This is a solution to Exercise 3.10 in Atiyah-MacDonald,
(i) If $A$ is absolutely flat and $S$ is any multiplicatively closed subset of $A$, then $S^{-1}A$ is absolutely flat.
(ii) $A$ is absolutely flat$\iff$$A_\mathfrak{m}$ is a field for each maximal ideal $\mathfrak{m}$.
(i) Suppose first that $A$ is absolutely flat. Note first that, for an $S^{-1}A$-module $M$, we have $$M \cong S^{-1}A \otimes_{S^{-1}A} M \cong (S^{-1}A \otimes_A S^{-1}A) \otimes_{S^{-1}A} M \cong S^{-1}A \otimes_A M \cong S^{-1}M.$$ In particular, if $$0 \longrightarrow M' \longrightarrow M \longrightarrow M'' \longrightarrow 0$$ is any short exact sequence of $S^{-1}A$-modules, then the exactness of the tensored sequence $$0 \longrightarrow M' \otimes_{S^{-1}A} N \longrightarrow M \otimes_{S^{-1}A} N \longrightarrow M'' \otimes_{S^{-1}A}N \longrightarrow 0,$$ where $N$ is any $S^{-1}A$-module, follows from the exactness of $$0 \longrightarrow S^{-1}M' \otimes_{S^{-1}A} S^{-1}N \longrightarrow S^{-1}M \otimes_{S^{-1}A} S^{-1}N \longrightarrow S^{-1}M'' \otimes_{S^{-1}A}S^{-1}N \longrightarrow 0,$$ which is equivalent to the exactness of $$0 \longrightarrow S^{-1 }(M' \otimes_A N) \longrightarrow S^{-1}(M \otimes_A N) \longrightarrow S^{-1}(M'' \otimes_A N) \longrightarrow 0. $$ But this is obviously true, since $S^{-1}$ is an exact operation and $A$ is absolutely flat. Thus, $N$ is a flat $S^{-1}A$-module and hence $S^{-1}A$ is absolutely flat.

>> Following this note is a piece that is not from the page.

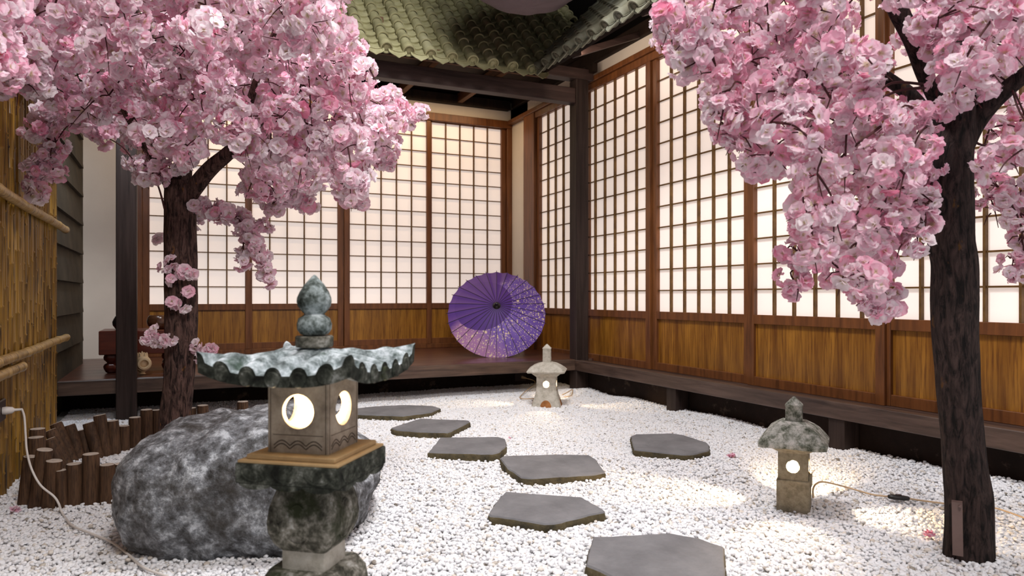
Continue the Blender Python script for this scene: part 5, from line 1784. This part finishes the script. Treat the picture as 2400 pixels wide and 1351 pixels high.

(ii) Suppose first that $A$ is absolutely flat, and let $\mathfrak{m}$ be a maximal ideal of $A$. Let $\mathfrak{p}$ be the maximal ideal of the local ring $A_\mathfrak{m}$, and denote $k = A_\mathfrak{m}/\mathfrak{p}$ as the residue field. Since $A_\mathfrak{m}$ is absolutely flat by (i), $k$ is flat as an $A_\mathfrak{m}$-module. In particular, if we tensor the exact sequence $$0 \longrightarrow (x) \longrightarrow A_\mathfrak{m} \longrightarrow A_\mathfrak{m}/(x) \longrightarrow 0$$ by $k$ (as $A_\mathfrak{m}$-modules), where $x \in \mathfrak{p}$, we obtain the short exact sequence $$0 \longrightarrow (x)/\mathfrak{p}(x) \longrightarrow k \longrightarrow k \longrightarrow 0.$$ Each element in the sequence below as a $k$-vector space; in particular, $k$ is finite-dimensional as a $k$-vector space, so the surjectivity of the final map $k \to k$ also implies injectivity and the final map is thus an isomorphism. This implies $(x)/\mathfrak{p}(x) = 0$, so $(x) = \mathfrak{p}(x)$. By Nakayama's Lemma, $(x) = 0$. Since $x \in \mathfrak{p}$ was arbitrary, $\mathfrak{p} = 0$ and thus $A_\mathfrak{m}$ is a field.
Conversely, suppose $A_\mathfrak{m}$ is a field for each maximal ideal $\mathfrak{m}$, and let $M$ be any $A$-module. Then $M_\mathfrak{m}$ is an $A_\mathfrak{m}$-vector space for every maximal ideal $\mathfrak{m}$, thus a free $A_\mathfrak{m}$-module, and hence a flat $A_\mathfrak{m}$-module. Thus, $M_\mathfrak{m}$ is a flat $A_\mathfrak{m}$-module for all maximal ideals $\mathfrak{m}$, which implies the flatness of $M$. Thus, $A$ is absolutely flat.
Is this proof correct? I ask because many parts of the proof involve computing tensor products and using the alternate algebraic structures of a particular mathematical object, which I'm not confident about and always queasy about exploiting.
Thank you for your help and advice in advance.
Everything else in your proof looks correct to me.
– Elie Belkin Sep 04 '21 at 09:09